* START Records shown *

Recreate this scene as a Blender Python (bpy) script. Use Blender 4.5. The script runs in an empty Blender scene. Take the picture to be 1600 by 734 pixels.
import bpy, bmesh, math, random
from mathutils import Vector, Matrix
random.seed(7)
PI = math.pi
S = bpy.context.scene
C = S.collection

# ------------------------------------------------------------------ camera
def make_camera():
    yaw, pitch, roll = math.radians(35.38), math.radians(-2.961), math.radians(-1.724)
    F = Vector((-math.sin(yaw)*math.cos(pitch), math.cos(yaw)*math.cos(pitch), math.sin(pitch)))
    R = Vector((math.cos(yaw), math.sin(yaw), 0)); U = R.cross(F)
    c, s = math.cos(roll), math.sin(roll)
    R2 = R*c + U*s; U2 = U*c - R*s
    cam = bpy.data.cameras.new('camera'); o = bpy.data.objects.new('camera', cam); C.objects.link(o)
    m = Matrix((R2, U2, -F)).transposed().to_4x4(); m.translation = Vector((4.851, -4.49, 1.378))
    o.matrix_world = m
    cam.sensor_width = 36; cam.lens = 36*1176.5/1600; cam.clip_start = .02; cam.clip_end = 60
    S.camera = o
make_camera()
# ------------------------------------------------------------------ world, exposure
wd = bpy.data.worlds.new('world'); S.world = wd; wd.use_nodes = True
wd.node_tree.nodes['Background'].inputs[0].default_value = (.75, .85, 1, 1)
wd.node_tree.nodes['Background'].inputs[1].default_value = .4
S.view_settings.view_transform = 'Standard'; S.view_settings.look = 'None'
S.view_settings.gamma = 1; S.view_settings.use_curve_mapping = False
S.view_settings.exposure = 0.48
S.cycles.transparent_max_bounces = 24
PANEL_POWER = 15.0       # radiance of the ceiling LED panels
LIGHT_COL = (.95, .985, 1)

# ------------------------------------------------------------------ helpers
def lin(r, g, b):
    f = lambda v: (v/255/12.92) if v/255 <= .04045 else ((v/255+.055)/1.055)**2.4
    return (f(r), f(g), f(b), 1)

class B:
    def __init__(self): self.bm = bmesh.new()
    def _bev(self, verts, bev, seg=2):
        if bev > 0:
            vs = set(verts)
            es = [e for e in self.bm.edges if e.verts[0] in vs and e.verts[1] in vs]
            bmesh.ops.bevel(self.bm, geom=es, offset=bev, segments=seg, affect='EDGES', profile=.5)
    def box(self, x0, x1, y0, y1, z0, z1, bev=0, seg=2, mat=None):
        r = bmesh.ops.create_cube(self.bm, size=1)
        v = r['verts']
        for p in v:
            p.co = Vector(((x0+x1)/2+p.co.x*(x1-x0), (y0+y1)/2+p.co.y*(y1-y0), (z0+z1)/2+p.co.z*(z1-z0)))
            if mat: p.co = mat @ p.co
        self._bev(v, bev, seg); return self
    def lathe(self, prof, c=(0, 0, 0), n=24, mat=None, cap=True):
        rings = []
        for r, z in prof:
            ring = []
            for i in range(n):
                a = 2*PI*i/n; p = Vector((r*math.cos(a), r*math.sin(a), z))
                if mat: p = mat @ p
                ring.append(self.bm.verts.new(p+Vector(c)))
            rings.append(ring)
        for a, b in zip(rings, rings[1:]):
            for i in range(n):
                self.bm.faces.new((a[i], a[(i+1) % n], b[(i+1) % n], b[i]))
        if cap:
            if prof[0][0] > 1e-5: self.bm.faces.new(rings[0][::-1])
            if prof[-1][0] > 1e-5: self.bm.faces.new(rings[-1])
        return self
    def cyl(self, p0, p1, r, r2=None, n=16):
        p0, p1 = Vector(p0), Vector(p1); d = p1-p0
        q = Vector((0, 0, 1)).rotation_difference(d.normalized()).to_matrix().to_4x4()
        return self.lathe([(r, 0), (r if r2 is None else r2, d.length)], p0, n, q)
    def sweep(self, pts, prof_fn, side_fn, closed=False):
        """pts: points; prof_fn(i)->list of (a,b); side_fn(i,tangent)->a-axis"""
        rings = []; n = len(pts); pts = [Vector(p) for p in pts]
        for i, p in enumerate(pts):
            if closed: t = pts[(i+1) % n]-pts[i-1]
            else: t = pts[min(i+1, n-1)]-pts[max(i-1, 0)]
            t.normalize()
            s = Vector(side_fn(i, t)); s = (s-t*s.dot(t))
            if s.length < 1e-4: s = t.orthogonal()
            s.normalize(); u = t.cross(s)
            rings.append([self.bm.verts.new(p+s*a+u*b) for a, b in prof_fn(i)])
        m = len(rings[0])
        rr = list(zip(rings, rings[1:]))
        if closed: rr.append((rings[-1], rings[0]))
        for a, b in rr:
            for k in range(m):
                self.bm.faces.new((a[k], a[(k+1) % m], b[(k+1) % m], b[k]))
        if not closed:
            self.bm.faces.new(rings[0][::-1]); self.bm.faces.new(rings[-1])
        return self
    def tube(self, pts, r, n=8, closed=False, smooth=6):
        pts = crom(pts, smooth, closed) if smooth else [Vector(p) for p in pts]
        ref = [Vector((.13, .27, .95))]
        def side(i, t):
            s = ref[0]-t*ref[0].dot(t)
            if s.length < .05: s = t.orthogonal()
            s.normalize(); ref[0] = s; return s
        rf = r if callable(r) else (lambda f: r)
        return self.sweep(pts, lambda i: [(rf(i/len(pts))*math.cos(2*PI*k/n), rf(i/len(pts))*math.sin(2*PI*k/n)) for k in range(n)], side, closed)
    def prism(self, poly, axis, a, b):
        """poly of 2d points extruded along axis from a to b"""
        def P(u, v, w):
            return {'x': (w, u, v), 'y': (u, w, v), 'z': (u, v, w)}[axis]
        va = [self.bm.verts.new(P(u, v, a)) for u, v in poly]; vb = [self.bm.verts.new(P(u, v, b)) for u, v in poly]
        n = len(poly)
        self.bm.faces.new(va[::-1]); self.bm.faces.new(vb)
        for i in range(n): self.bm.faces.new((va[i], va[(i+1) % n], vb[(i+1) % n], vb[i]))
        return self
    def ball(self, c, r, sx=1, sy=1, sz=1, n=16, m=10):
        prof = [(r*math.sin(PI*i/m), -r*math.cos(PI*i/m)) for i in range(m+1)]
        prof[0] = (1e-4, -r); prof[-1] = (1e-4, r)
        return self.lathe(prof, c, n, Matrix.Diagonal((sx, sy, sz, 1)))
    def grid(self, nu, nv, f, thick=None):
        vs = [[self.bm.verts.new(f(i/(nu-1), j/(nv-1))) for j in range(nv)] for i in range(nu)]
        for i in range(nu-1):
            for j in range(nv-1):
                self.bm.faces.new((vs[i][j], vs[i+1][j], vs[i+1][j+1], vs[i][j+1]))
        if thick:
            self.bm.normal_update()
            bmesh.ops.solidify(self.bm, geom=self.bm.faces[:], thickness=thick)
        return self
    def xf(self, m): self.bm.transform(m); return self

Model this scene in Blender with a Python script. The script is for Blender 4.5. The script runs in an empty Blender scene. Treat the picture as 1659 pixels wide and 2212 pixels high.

* END Records shown *

* _Requirement_
Report how many lines of the preceding records include "runs". Output the number only.

* _Task output_
2